== Records supplied ==

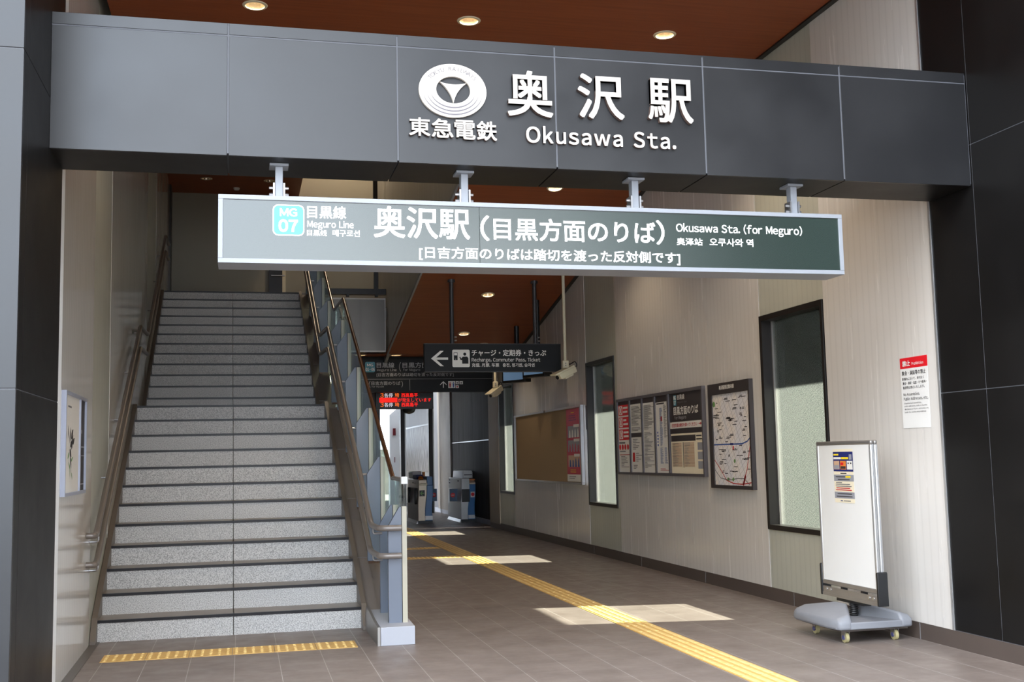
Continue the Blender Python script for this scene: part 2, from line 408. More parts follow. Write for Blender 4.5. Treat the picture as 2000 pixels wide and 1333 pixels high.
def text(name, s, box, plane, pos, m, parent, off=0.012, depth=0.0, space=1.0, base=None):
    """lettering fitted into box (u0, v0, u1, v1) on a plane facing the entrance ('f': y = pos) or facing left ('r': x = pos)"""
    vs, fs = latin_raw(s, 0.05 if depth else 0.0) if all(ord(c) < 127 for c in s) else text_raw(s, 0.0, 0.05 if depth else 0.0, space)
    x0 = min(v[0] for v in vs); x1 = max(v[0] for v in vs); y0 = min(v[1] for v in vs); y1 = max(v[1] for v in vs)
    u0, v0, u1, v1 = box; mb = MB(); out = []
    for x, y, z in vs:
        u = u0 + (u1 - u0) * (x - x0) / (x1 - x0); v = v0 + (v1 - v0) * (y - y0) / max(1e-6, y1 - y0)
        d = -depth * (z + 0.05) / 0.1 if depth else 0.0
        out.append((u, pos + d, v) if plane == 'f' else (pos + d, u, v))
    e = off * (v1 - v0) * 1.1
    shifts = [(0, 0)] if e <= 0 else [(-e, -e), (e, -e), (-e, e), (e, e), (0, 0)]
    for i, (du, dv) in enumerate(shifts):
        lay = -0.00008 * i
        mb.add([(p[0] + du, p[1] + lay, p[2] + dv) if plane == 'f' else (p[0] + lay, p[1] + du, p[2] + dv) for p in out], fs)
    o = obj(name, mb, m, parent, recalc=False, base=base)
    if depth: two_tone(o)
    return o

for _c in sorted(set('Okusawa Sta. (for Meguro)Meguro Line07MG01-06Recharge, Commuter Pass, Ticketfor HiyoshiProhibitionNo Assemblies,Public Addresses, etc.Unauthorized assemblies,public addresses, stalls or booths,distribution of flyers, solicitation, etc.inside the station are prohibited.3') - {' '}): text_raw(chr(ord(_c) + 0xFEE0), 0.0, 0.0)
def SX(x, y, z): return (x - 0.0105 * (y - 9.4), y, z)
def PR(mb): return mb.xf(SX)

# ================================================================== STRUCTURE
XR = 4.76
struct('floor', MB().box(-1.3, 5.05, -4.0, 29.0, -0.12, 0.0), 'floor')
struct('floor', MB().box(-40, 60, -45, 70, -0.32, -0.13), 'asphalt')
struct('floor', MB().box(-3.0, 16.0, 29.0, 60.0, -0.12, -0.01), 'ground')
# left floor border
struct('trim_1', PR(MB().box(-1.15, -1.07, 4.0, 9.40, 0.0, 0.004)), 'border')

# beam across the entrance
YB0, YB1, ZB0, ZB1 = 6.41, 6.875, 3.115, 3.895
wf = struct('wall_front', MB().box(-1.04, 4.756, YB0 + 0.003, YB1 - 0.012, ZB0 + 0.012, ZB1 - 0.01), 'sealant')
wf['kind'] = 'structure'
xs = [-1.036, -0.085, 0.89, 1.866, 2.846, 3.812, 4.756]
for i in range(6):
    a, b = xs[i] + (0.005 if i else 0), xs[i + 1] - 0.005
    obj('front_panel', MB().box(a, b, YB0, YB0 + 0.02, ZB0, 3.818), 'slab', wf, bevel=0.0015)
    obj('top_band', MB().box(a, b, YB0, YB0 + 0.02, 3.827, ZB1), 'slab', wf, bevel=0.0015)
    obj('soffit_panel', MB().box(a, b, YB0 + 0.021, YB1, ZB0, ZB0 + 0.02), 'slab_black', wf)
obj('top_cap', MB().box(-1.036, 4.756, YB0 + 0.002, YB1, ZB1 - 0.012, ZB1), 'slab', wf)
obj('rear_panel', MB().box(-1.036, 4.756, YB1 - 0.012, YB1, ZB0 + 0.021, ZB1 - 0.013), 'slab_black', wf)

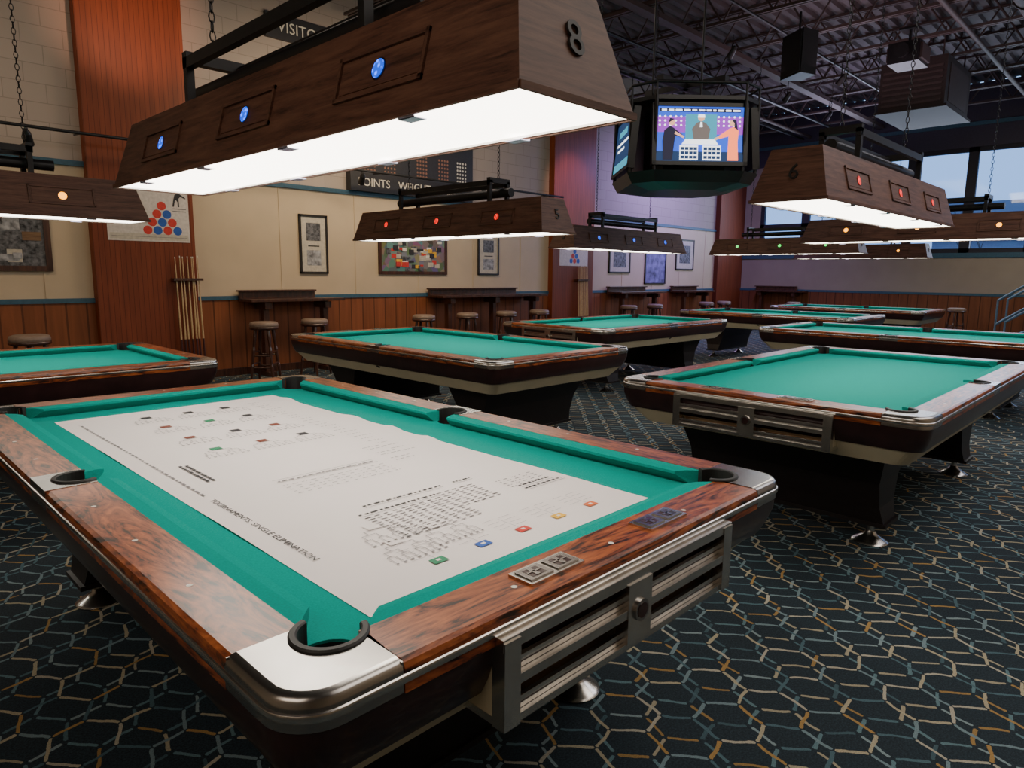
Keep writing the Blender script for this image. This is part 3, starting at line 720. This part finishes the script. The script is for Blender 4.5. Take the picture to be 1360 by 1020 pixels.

===

Stated problem: Your task is to repeat the material above exactly, without its pictures.

Response:
Continue the Blender Python script for this scene: part 2, from line 408. More parts follow. Write for Blender 4.5. Treat the picture as 2000 pixels wide and 1333 pixels high.
def text(name, s, box, plane, pos, m, parent, off=0.012, depth=0.0, space=1.0, base=None):
    """lettering fitted into box (u0, v0, u1, v1) on a plane facing the entrance ('f': y = pos) or facing left ('r': x = pos)"""
    vs, fs = latin_raw(s, 0.05 if depth else 0.0) if all(ord(c) < 127 for c in s) else text_raw(s, 0.0, 0.05 if depth else 0.0, space)
    x0 = min(v[0] for v in vs); x1 = max(v[0] for v in vs); y0 = min(v[1] for v in vs); y1 = max(v[1] for v in vs)
    u0, v0, u1, v1 = box; mb = MB(); out = []
    for x, y, z in vs:
        u = u0 + (u1 - u0) * (x - x0) / (x1 - x0); v = v0 + (v1 - v0) * (y - y0) / max(1e-6, y1 - y0)
        d = -depth * (z + 0.05) / 0.1 if depth else 0.0
        out.append((u, pos + d, v) if plane == 'f' else (pos + d, u, v))
    e = off * (v1 - v0) * 1.1
    shifts = [(0, 0)] if e <= 0 else [(-e, -e), (e, -e), (-e, e), (e, e), (0, 0)]
    for i, (du, dv) in enumerate(shifts):
        lay = -0.00008 * i
        mb.add([(p[0] + du, p[1] + lay, p[2] + dv) if plane == 'f' else (p[0] + lay, p[1] + du, p[2] + dv) for p in out], fs)
    o = obj(name, mb, m, parent, recalc=False, base=base)
    if depth: two_tone(o)
    return o

for _c in sorted(set('Okusawa Sta. (for Meguro)Meguro Line07MG01-06Recharge, Commuter Pass, Ticketfor HiyoshiProhibitionNo Assemblies,Public Addresses, etc.Unauthorized assemblies,public addresses, stalls or booths,distribution of flyers, solicitation, etc.inside the station are prohibited.3') - {' '}): text_raw(chr(ord(_c) + 0xFEE0), 0.0, 0.0)
def SX(x, y, z): return (x - 0.0105 * (y - 9.4), y, z)
def PR(mb): return mb.xf(SX)

# ================================================================== STRUCTURE
XR = 4.76
struct('floor', MB().box(-1.3, 5.05, -4.0, 29.0, -0.12, 0.0), 'floor')
struct('floor', MB().box(-40, 60, -45, 70, -0.32, -0.13), 'asphalt')
struct('floor', MB().box(-3.0, 16.0, 29.0, 60.0, -0.12, -0.01), 'ground')
# left floor border
struct('trim_1', PR(MB().box(-1.15, -1.07, 4.0, 9.40, 0.0, 0.004)), 'border')

# beam across the entrance
YB0, YB1, ZB0, ZB1 = 6.41, 6.875, 3.115, 3.895
wf = struct('wall_front', MB().box(-1.04, 4.756, YB0 + 0.003, YB1 - 0.012, ZB0 + 0.012, ZB1 - 0.01), 'sealant')
wf['kind'] = 'structure'
xs = [-1.036, -0.085, 0.89, 1.866, 2.846, 3.812, 4.756]
for i in range(6):
    a, b = xs[i] + (0.005 if i else 0), xs[i + 1] - 0.005
    obj('front_panel', MB().box(a, b, YB0, YB0 + 0.02, ZB0, 3.818), 'slab', wf, bevel=0.0015)
    obj('top_band', MB().box(a, b, YB0, YB0 + 0.02, 3.827, ZB1), 'slab', wf, bevel=0.0015)
    obj('soffit_panel', MB().box(a, b, YB0 + 0.021, YB1, ZB0, ZB0 + 0.02), 'slab_black', wf)
obj('top_cap', MB().box(-1.036, 4.756, YB0 + 0.002, YB1, ZB1 - 0.012, ZB1), 'slab', wf)
obj('rear_panel', MB().box(-1.036, 4.756, YB1 - 0.012, YB1, ZB0 + 0.021, ZB1 - 0.013), 'slab_black', wf)

Keep writing the Blender script for this image. This is part 3, starting at line 720. This part finishes the script. The script is for Blender 4.5. Take the picture to be 1360 by 1020 pixels.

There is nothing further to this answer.